In 1984 Glazer formed First Allied Corp. as holding company for his various interests. It became known mostly for attempting to acquire Consolidated Rail Corp., also known as Conrail, from the U.S. government and for attempted hostile takeovers of Formica Corp. in 1988 and Harley-Davidson Inc. in 1989. Though both takeover bids failed, Glazer came away with profits when he sold his shares.

Glazer accumulated a controlling stake in Zapata Corp., the oil-and-gas company started in the 1950s by George H.W. Bush, the future U.S. president. With son Avram, Glazer took Zapata out of the energy field and into a range of businesses including a company that made sausage casings.

In 1993, Glazer led an ownership group that tried to land an NFL expansion franchise for Baltimore. That bid failed -- the league awarded teams to Jacksonville, Florida, and Charlotte, North Carolina -- but left Glazer well-positioned to make a play for the Buccaneers when they became available.

Record Price

The $192 million he spent for the Buccaneers in 1995 was the highest price paid until then for an NFL team. Glazer quickly went to work demanding a new stadium, and in 1996, voters approved a half-percentage point sales-tax increase to pay for it and for improved schools, police and fire services and public works. The new stadium, its naming rights bought by St. Petersburg-based Raymond James Financial Inc., opened in 1998.

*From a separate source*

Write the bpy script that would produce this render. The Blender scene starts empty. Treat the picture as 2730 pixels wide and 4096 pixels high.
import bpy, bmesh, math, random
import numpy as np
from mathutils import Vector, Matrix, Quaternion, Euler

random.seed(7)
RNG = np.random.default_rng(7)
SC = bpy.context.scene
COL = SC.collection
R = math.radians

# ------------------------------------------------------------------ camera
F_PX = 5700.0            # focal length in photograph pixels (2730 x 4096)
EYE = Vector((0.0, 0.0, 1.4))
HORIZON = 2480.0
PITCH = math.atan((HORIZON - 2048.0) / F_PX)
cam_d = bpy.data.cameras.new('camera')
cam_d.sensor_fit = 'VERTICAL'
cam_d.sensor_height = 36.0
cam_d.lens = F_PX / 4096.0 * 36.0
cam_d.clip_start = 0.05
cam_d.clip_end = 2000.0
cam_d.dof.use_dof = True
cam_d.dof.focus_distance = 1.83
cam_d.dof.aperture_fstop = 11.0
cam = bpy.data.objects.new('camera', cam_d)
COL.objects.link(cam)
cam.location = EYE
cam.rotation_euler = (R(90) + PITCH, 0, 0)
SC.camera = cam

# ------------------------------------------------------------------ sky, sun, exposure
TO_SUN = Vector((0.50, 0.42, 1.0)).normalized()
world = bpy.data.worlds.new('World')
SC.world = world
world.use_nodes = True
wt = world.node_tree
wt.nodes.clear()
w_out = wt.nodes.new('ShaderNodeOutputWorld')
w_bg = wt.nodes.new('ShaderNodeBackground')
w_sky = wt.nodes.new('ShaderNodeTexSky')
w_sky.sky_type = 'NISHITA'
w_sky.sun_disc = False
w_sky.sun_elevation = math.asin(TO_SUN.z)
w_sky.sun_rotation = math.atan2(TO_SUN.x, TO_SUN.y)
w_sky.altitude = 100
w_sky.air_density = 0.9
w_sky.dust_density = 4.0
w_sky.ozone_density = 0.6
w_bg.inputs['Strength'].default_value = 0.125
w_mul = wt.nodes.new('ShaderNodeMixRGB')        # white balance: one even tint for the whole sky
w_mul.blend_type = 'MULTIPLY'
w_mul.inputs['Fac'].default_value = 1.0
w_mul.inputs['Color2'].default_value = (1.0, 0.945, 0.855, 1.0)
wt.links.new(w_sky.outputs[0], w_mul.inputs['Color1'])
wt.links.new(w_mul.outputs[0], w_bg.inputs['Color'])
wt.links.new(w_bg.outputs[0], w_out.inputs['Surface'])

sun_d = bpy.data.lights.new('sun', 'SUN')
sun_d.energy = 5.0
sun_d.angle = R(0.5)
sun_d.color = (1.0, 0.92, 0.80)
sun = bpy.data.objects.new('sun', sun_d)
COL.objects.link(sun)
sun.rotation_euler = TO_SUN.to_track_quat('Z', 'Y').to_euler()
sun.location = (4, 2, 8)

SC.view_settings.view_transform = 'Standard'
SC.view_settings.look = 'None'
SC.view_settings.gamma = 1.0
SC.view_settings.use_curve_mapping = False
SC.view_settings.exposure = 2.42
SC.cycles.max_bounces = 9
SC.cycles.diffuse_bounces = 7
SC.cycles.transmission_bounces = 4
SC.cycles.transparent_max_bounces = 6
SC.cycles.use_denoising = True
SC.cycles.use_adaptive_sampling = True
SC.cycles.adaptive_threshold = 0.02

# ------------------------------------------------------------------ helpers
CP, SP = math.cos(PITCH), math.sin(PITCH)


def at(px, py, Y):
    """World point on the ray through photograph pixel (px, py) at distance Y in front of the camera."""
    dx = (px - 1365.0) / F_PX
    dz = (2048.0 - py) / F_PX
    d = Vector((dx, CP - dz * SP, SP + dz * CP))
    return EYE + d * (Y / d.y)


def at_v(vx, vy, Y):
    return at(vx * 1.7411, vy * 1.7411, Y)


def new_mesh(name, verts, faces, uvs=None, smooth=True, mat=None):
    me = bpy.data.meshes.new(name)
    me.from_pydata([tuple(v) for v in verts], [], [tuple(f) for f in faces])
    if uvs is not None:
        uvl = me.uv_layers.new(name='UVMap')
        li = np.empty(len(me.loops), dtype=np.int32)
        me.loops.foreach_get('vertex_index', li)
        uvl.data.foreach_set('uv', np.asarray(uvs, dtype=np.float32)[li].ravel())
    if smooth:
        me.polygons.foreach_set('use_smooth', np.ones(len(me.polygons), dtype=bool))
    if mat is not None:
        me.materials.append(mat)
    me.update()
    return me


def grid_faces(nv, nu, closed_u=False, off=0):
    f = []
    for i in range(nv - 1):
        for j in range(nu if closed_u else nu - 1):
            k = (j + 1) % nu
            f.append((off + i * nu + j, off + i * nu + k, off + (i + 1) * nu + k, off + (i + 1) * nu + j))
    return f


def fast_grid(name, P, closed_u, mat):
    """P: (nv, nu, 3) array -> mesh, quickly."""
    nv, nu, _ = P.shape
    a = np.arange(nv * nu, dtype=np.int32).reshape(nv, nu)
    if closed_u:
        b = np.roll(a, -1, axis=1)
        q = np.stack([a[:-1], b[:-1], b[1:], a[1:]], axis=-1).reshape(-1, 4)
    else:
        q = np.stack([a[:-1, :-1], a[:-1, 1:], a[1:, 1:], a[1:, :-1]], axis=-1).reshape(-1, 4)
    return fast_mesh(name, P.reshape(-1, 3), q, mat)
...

Glazer was a largely hands-off owner whose biggest moment in the spotlight came after the 2001 season, when he fired Tony Dungy as head coach. After a messy public search, he sent draft picks and $8 million to the Oakland Raiders for the right to hire their coach, Jon Gruden.

Gruden led the Buccaneers to a 12-4 regular-season record in 2002 and, to date, the franchise’s only Super Bowl title.

Glazer’s survivors include his wife, six children and 14 grandchildren.